È qui che entra in gioco allora una sfida pedagogica e civile più complessa: quella di rendere gli studenti protagonisti attivi della Storia, liberi di consegnare la propria storia di sofferenza e violazione delle libertà, all’interno di una comunità capace di accoglierle. È importante far sperimentare loro, anche con metodi innovativi, che l’acquisizione della Storia è un processo attivo e non mera ricezione di contenuti. È importante che sentano che il loro personale contributo di storie lontane e sconosciute può contribuire ad allargare lo sguardo dell’intera comunità.

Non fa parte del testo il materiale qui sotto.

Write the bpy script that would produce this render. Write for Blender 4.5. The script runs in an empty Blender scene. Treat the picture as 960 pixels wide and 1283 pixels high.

Solo così si può dare forma a una coscienza collettiva, che è poi lo scopo più profondo dello studio della Storia.
[1] Cfr. Albanese G., Bidussa D., Perazzoli J., Siamo stati fascisti. Il laboratorio dell’antidemocrazia (1900-1922), Feltrinelli, 2020
[2] Si può far riferimento ai dati del Miur sugli alunni con cittadinanza non italiana relativi all’anno scolastico 2017/2018 e ai dati della fondazione Ismu (2016-2017) sui minori non accompagnati collocati negli istituti tecnici, nei professionali e nei centri provinciali per l’istruzione degli adulti.
[3] Sul metodo dialogico in Pedagogia si può far riferimento a Danilo Dolci, Dal trasmettere al comunicare, Sonda, 1988 e a Paulo Freire, La pedagogia degli oppressi, Ega, 2002.
[4] Cfr. Granata A., Pedagogia delle diversità. Come sopravvivere un anno in una classe interculturale, Carocci 2016; Reggio P., Santerini M., Le competenze interculturali nel lavoro educativo, Carocci 2015.
[5] Cito, tra le altre, l’esperienza di Generazione Ponte a Torino e il progetto “Con altri occhi” nel contesto lombardo.